Collected data
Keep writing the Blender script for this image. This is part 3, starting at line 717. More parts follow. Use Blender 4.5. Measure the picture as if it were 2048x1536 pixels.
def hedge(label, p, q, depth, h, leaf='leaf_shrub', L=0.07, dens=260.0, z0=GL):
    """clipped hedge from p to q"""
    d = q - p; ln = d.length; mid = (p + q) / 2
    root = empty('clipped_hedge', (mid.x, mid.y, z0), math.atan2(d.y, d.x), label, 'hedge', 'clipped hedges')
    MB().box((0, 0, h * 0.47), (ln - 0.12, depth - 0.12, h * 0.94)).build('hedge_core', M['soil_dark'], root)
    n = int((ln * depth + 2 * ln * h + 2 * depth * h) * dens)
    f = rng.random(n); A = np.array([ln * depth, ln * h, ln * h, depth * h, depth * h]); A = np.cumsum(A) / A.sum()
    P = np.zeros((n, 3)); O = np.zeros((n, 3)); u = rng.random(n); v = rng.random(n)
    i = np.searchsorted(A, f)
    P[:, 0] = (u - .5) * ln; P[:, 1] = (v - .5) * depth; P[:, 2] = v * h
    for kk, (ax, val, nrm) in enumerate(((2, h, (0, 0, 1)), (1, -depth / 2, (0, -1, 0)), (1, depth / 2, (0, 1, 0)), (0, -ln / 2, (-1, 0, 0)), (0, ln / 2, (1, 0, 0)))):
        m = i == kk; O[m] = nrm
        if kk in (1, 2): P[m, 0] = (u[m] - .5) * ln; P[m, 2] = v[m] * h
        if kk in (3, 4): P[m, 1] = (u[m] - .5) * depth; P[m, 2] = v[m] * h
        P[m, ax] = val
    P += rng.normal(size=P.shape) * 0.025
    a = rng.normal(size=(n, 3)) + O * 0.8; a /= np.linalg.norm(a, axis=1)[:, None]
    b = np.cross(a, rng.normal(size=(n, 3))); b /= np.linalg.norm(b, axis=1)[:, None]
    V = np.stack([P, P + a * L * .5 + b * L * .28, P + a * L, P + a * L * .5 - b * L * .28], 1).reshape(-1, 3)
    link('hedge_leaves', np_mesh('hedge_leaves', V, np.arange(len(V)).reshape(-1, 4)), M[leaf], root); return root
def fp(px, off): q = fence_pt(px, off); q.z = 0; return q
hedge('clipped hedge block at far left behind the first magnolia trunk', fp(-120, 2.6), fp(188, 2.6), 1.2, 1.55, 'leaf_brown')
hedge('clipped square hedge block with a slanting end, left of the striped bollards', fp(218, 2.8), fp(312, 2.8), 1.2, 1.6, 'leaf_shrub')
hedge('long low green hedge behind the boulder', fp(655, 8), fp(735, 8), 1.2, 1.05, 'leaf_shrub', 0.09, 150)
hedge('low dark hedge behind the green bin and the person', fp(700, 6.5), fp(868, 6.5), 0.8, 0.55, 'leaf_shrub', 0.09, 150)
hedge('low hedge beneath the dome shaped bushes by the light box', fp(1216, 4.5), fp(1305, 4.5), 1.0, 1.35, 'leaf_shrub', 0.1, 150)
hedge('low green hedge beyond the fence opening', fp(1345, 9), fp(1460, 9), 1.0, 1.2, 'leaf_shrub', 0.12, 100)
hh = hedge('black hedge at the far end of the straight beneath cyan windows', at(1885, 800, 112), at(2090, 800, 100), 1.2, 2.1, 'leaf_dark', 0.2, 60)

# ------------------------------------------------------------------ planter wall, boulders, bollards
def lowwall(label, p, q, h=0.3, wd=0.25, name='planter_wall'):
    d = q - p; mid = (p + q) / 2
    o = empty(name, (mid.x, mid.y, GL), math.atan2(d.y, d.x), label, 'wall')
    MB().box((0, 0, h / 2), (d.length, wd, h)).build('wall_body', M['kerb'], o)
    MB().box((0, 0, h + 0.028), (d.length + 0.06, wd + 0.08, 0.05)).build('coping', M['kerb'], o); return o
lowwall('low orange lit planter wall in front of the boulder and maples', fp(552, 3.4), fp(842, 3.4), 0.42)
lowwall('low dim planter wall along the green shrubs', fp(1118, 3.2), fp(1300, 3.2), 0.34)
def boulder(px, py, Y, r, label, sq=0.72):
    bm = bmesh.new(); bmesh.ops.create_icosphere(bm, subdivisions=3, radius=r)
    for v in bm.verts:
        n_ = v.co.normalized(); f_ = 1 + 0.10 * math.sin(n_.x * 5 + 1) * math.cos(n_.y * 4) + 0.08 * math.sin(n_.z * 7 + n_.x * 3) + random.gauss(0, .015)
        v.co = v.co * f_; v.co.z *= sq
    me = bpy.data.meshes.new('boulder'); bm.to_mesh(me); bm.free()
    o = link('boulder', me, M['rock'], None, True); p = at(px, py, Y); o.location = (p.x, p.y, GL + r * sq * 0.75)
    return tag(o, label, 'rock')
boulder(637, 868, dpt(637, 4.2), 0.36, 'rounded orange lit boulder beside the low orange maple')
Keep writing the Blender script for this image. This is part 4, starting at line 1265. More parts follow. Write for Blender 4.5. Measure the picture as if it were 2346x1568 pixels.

EXERCISE REQUIREMENTS: Each entry is to be returned in full, character for character.

SOLUTION BELOW:
Keep writing the Blender script for this image. This is part 3, starting at line 717. More parts follow. Use Blender 4.5. Measure the picture as if it were 2048x1536 pixels.
def hedge(label, p, q, depth, h, leaf='leaf_shrub', L=0.07, dens=260.0, z0=GL):
    """clipped hedge from p to q"""
    d = q - p; ln = d.length; mid = (p + q) / 2
    root = empty('clipped_hedge', (mid.x, mid.y, z0), math.atan2(d.y, d.x), label, 'hedge', 'clipped hedges')
    MB().box((0, 0, h * 0.47), (ln - 0.12, depth - 0.12, h * 0.94)).build('hedge_core', M['soil_dark'], root)
    n = int((ln * depth + 2 * ln * h + 2 * depth * h) * dens)
    f = rng.random(n); A = np.array([ln * depth, ln * h, ln * h, depth * h, depth * h]); A = np.cumsum(A) / A.sum()
    P = np.zeros((n, 3)); O = np.zeros((n, 3)); u = rng.random(n); v = rng.random(n)
    i = np.searchsorted(A, f)
    P[:, 0] = (u - .5) * ln; P[:, 1] = (v - .5) * depth; P[:, 2] = v * h
    for kk, (ax, val, nrm) in enumerate(((2, h, (0, 0, 1)), (1, -depth / 2, (0, -1, 0)), (1, depth / 2, (0, 1, 0)), (0, -ln / 2, (-1, 0, 0)), (0, ln / 2, (1, 0, 0)))):
        m = i == kk; O[m] = nrm
        if kk in (1, 2): P[m, 0] = (u[m] - .5) * ln; P[m, 2] = v[m] * h
        if kk in (3, 4): P[m, 1] = (u[m] - .5) * depth; P[m, 2] = v[m] * h
        P[m, ax] = val
    P += rng.normal(size=P.shape) * 0.025
    a = rng.normal(size=(n, 3)) + O * 0.8; a /= np.linalg.norm(a, axis=1)[:, None]
    b = np.cross(a, rng.normal(size=(n, 3))); b /= np.linalg.norm(b, axis=1)[:, None]
    V = np.stack([P, P + a * L * .5 + b * L * .28, P + a * L, P + a * L * .5 - b * L * .28], 1).reshape(-1, 3)
    link('hedge_leaves', np_mesh('hedge_leaves', V, np.arange(len(V)).reshape(-1, 4)), M[leaf], root); return root
def fp(px, off): q = fence_pt(px, off); q.z = 0; return q
hedge('clipped hedge block at far left behind the first magnolia trunk', fp(-120, 2.6), fp(188, 2.6), 1.2, 1.55, 'leaf_brown')
hedge('clipped square hedge block with a slanting end, left of the striped bollards', fp(218, 2.8), fp(312, 2.8), 1.2, 1.6, 'leaf_shrub')
hedge('long low green hedge behind the boulder', fp(655, 8), fp(735, 8), 1.2, 1.05, 'leaf_shrub', 0.09, 150)
hedge('low dark hedge behind the green bin and the person', fp(700, 6.5), fp(868, 6.5), 0.8, 0.55, 'leaf_shrub', 0.09, 150)
hedge('low hedge beneath the dome shaped bushes by the light box', fp(1216, 4.5), fp(1305, 4.5), 1.0, 1.35, 'leaf_shrub', 0.1, 150)
hedge('low green hedge beyond the fence opening', fp(1345, 9), fp(1460, 9), 1.0, 1.2, 'leaf_shrub', 0.12, 100)
hh = hedge('black hedge at the far end of the straight beneath cyan windows', at(1885, 800, 112), at(2090, 800, 100), 1.2, 2.1, 'leaf_dark', 0.2, 60)

# ------------------------------------------------------------------ planter wall, boulders, bollards
def lowwall(label, p, q, h=0.3, wd=0.25, name='planter_wall'):
    d = q - p; mid = (p + q) / 2
    o = empty(name, (mid.x, mid.y, GL), math.atan2(d.y, d.x), label, 'wall')
    MB().box((0, 0, h / 2), (d.length, wd, h)).build('wall_body', M['kerb'], o)
    MB().box((0, 0, h + 0.028), (d.length + 0.06, wd + 0.08, 0.05)).build('coping', M['kerb'], o); return o
lowwall('low orange lit planter wall in front of the boulder and maples', fp(552, 3.4), fp(842, 3.4), 0.42)
lowwall('low dim planter wall along the green shrubs', fp(1118, 3.2), fp(1300, 3.2), 0.34)
def boulder(px, py, Y, r, label, sq=0.72):
    bm = bmesh.new(); bmesh.ops.create_icosphere(bm, subdivisions=3, radius=r)
    for v in bm.verts:
        n_ = v.co.normalized(); f_ = 1 + 0.10 * math.sin(n_.x * 5 + 1) * math.cos(n_.y * 4) + 0.08 * math.sin(n_.z * 7 + n_.x * 3) + random.gauss(0, .015)
        v.co = v.co * f_; v.co.z *= sq
    me = bpy.data.meshes.new('boulder'); bm.to_mesh(me); bm.free()
    o = link('boulder', me, M['rock'], None, True); p = at(px, py, Y); o.location = (p.x, p.y, GL + r * sq * 0.75)
    return tag(o, label, 'rock')
boulder(637, 868, dpt(637, 4.2), 0.36, 'rounded orange lit boulder beside the low orange maple')
Keep writing the Blender script for this image. This is part 4, starting at line 1265. More parts follow. Write for Blender 4.5. Measure the picture as if it were 2346x1568 pixels.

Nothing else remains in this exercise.